#### Short problem
Write out all the lines again, precisely as they stand, but without the images.

#### Information shown
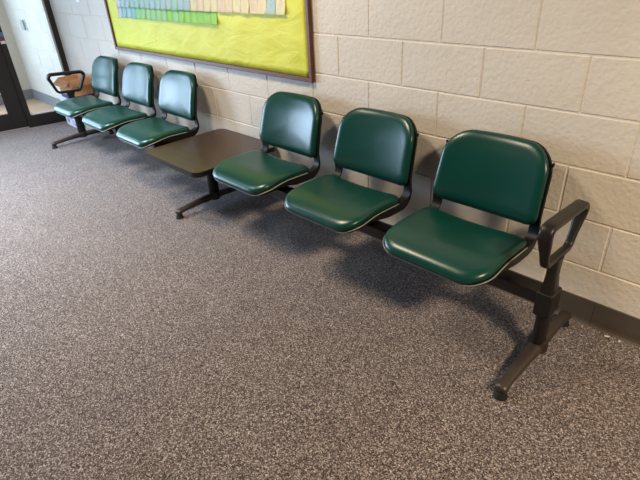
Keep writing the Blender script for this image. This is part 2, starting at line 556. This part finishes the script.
# legs
def make_leg(x):
    org = (x, -.33, 0)
    bm = bmesh.new()
    zs = [(.075, .024, .036), (.09, .0245, .037), (.15, .024, .036), (.225, .023, .034)]
    sweep(bm, [Vector((x, -.335, z)) for z, a, c in zs], [(a, c) for z, a, c in zs], nseg=28, power=2.4)
    leg = part('leg', bm, M['metal'], None, False, org); shade(leg)
    part('clamp', box(bmesh.new(), x-.030, x+.030, -.380, -.290, .222, .325, .007, 3), M['metal'], leg, False, org)
    for sg, tip in ((-1, -.632), (1, -.050)):
        ys = [(0, .064, .030, .022), (.15, .064, .028, .0215), (.5, .058, .0235, .018), (.85, .048, .0215, .016), (.93, .044, .0245, .0185), (.98, .041, .0245, .018), (1, .040, .019, .013)]
        y0 = -.335
        pts = [Vector((x, y0+(tip-y0)*f, z)) for f, z, a, c in ys]
        bm = sweep(bmesh.new(), pts, [(a, c) for f, z, a, c in ys], nseg=20, power=2.6)
        f = part('foot', bm, M['foot'], leg, False, org); shade(f, 50)
    bm = bmesh.new(); cyl(bm, Vector((x, -.335, .064)), .038, .050, seg=32)
    bmesh.ops.bevel(bm, geom=bm.edges[:], offset=.006, segments=2, affect='EDGES')
    h = part('hub', bm, M['foot'], leg, False, org); shade(h)
    for tip in (-.616, -.066):
        bm = bmesh.new(); cyl(bm, Vector((x, tip, .0135)), .0255, .027, seg=24, r2=.018)
        g = part('glide', bm, M['rubber'], leg, False, org); shade(g)
    return leg
for x in (.80, -1.42, -3.645): make_leg(x)

# loop arms at both ends
def make_arm(x):
    org = (x, -.33, .32)
    P = [(-.498, .638), (-.158, .616), (-.240, .462), (-.440, .474)]
    P = round_poly(P, [.028, .03, .034, .034], 8)
    dense = []
    for i, p in enumerate(P):
        q = P[(i+1) % len(P)]
        n = max(1, int((q-p).length/.03))
        for k in range(n): dense.append(p.lerp(q, k/n))
    pts = [Vector((x, p[0], p[1])) for p in dense]
    secs = [(.0145+.0085*smooth01((p.z-.50)/.1), .0115+.003*smooth01((p.z-.56)/.05)) for p in pts]
    bm = sweep(bmesh.new(), pts, secs, closed=True, nseg=20, power=3.4)
    a = part('armrest', bm, M['arm'], None, False, org); shade(a, 50)
    st = [(.318, -.336, .026, .040), (.345, -.338, .023, .037), (.39, -.338, .019, .029), (.43, -.336, .018, .030), (.463, -.333, .018, .040)]
    bm = sweep(bmesh.new(), [Vector((x, y, z)) for z, y, a_, b_ in st], [(a_, b_) for z, y, a_, b_ in st], nseg=20, power=3.2)
    s = part('arm_post', bm, M['arm'], a, False, org); shade(s, 50)
make_arm(.80); make_arm(-3.655)

# table top between the two runs of seats
def table():
    org = (-1.40, -.32, .375)
    R = round_poly([(-1.712, -.632), (-1.088, -.632), (-1.088, -.014), (-1.712, -.014)], .05, 8)
    bm = bmesh.new()
    f = bm.faces.new([bm.verts.new((p[0], p[1], .3925)) for p in R])
    e = bmesh.ops.extrude_face_region(bm, geom=[f])
    bmesh.ops.translate(bm, verts=[v for v in e['geom'] if isinstance(v, bmesh.types.BMVert)], vec=(0, 0, -.028))
    t = part('table_top', bm, M['wood'], None, False, org); shade(t)
    t['label'] = 'dark walnut laminate table top'
    R2 = round_poly([(-1.7145, -.6345), (-1.0855, -.6345), (-1.0855, -.0115), (-1.7145, -.0115)], .0525, 8)
    bm = bmesh.new()
    lo = []; 
    for z0 in (.3635, .3925):
        lo.append([bm.verts.new((p[0], p[1], z0)) for p in R2])
        lo.append([bm.verts.new((p[0], p[1], z0)) for p in R])
    n = len(R)
    for k in range(n):
        j = (k+1) % n
        bm.faces.new((lo[0][k], lo[0][j], lo[2][j], lo[2][k])); bm.faces.new((lo[2][k], lo[2][j], lo[3][j], lo[3][k]))
        bm.faces.new((lo[3][k], lo[3][j], lo[1][j], lo[1][k])); bm.faces.new((lo[1][k], lo[1][j], lo[0][j], lo[0][k]))
    s = part('edge_band', bm, M['arm'], t, False, org); shade(s)
    for xa in (-1.62, -1.22):
        part('bracket', box(bmesh.new(), xa, xa+.04, -.46, -.20, .3175, .364, .003), M['metal'], t, False, org)
table()
for o in C.objects:
    if '_o' in o: del o['_o']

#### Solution
Keep writing the Blender script for this image. This is part 2, starting at line 556. This part finishes the script.
# legs
def make_leg(x):
    org = (x, -.33, 0)
    bm = bmesh.new()
    zs = [(.075, .024, .036), (.09, .0245, .037), (.15, .024, .036), (.225, .023, .034)]
    sweep(bm, [Vector((x, -.335, z)) for z, a, c in zs], [(a, c) for z, a, c in zs], nseg=28, power=2.4)
    leg = part('leg', bm, M['metal'], None, False, org); shade(leg)
    part('clamp', box(bmesh.new(), x-.030, x+.030, -.380, -.290, .222, .325, .007, 3), M['metal'], leg, False, org)
    for sg, tip in ((-1, -.632), (1, -.050)):
        ys = [(0, .064, .030, .022), (.15, .064, .028, .0215), (.5, .058, .0235, .018), (.85, .048, .0215, .016), (.93, .044, .0245, .0185), (.98, .041, .0245, .018), (1, .040, .019, .013)]
        y0 = -.335
        pts = [Vector((x, y0+(tip-y0)*f, z)) for f, z, a, c in ys]
        bm = sweep(bmesh.new(), pts, [(a, c) for f, z, a, c in ys], nseg=20, power=2.6)
        f = part('foot', bm, M['foot'], leg, False, org); shade(f, 50)
    bm = bmesh.new(); cyl(bm, Vector((x, -.335, .064)), .038, .050, seg=32)
    bmesh.ops.bevel(bm, geom=bm.edges[:], offset=.006, segments=2, affect='EDGES')
    h = part('hub', bm, M['foot'], leg, False, org); shade(h)
    for tip in (-.616, -.066):
        bm = bmesh.new(); cyl(bm, Vector((x, tip, .0135)), .0255, .027, seg=24, r2=.018)
        g = part('glide', bm, M['rubber'], leg, False, org); shade(g)
    return leg
for x in (.80, -1.42, -3.645): make_leg(x)

# loop arms at both ends
def make_arm(x):
    org = (x, -.33, .32)
    P = [(-.498, .638), (-.158, .616), (-.240, .462), (-.440, .474)]
    P = round_poly(P, [.028, .03, .034, .034], 8)
    dense = []
    for i, p in enumerate(P):
        q = P[(i+1) % len(P)]
        n = max(1, int((q-p).length/.03))
        for k in range(n): dense.append(p.lerp(q, k/n))
    pts = [Vector((x, p[0], p[1])) for p in dense]
    secs = [(.0145+.0085*smooth01((p.z-.50)/.1), .0115+.003*smooth01((p.z-.56)/.05)) for p in pts]
    bm = sweep(bmesh.new(), pts, secs, closed=True, nseg=20, power=3.4)
    a = part('armrest', bm, M['arm'], None, False, org); shade(a, 50)
    st = [(.318, -.336, .026, .040), (.345, -.338, .023, .037), (.39, -.338, .019, .029), (.43, -.336, .018, .030), (.463, -.333, .018, .040)]
    bm = sweep(bmesh.new(), [Vector((x, y, z)) for z, y, a_, b_ in st], [(a_, b_) for z, y, a_, b_ in st], nseg=20, power=3.2)
    s = part('arm_post', bm, M['arm'], a, False, org); shade(s, 50)
make_arm(.80); make_arm(-3.655)

# table top between the two runs of seats
def table():
    org = (-1.40, -.32, .375)
    R = round_poly([(-1.712, -.632), (-1.088, -.632), (-1.088, -.014), (-1.712, -.014)], .05, 8)
    bm = bmesh.new()
    f = bm.faces.new([bm.verts.new((p[0], p[1], .3925)) for p in R])
    e = bmesh.ops.extrude_face_region(bm, geom=[f])
    bmesh.ops.translate(bm, verts=[v for v in e['geom'] if isinstance(v, bmesh.types.BMVert)], vec=(0, 0, -.028))
    t = part('table_top', bm, M['wood'], None, False, org); shade(t)
    t['label'] = 'dark walnut laminate table top'
    R2 = round_poly([(-1.7145, -.6345), (-1.0855, -.6345), (-1.0855, -.0115), (-1.7145, -.0115)], .0525, 8)
    bm = bmesh.new()
    lo = []; 
    for z0 in (.3635, .3925):
        lo.append([bm.verts.new((p[0], p[1], z0)) for p in R2])
        lo.append([bm.verts.new((p[0], p[1], z0)) for p in R])
    n = len(R)
    for k in range(n):
        j = (k+1) % n
        bm.faces.new((lo[0][k], lo[0][j], lo[2][j], lo[2][k])); bm.faces.new((lo[2][k], lo[2][j], lo[3][j], lo[3][k]))
        bm.faces.new((lo[3][k], lo[3][j], lo[1][j], lo[1][k])); bm.faces.new((lo[1][k], lo[1][j], lo[0][j], lo[0][k]))
    s = part('edge_band', bm, M['arm'], t, False, org); shade(s)
    for xa in (-1.62, -1.22):
        part('bracket', box(bmesh.new(), xa, xa+.04, -.46, -.20, .3175, .364, .003), M['metal'], t, False, org)
table()
for o in C.objects:
    if '_o' in o: del o['_o']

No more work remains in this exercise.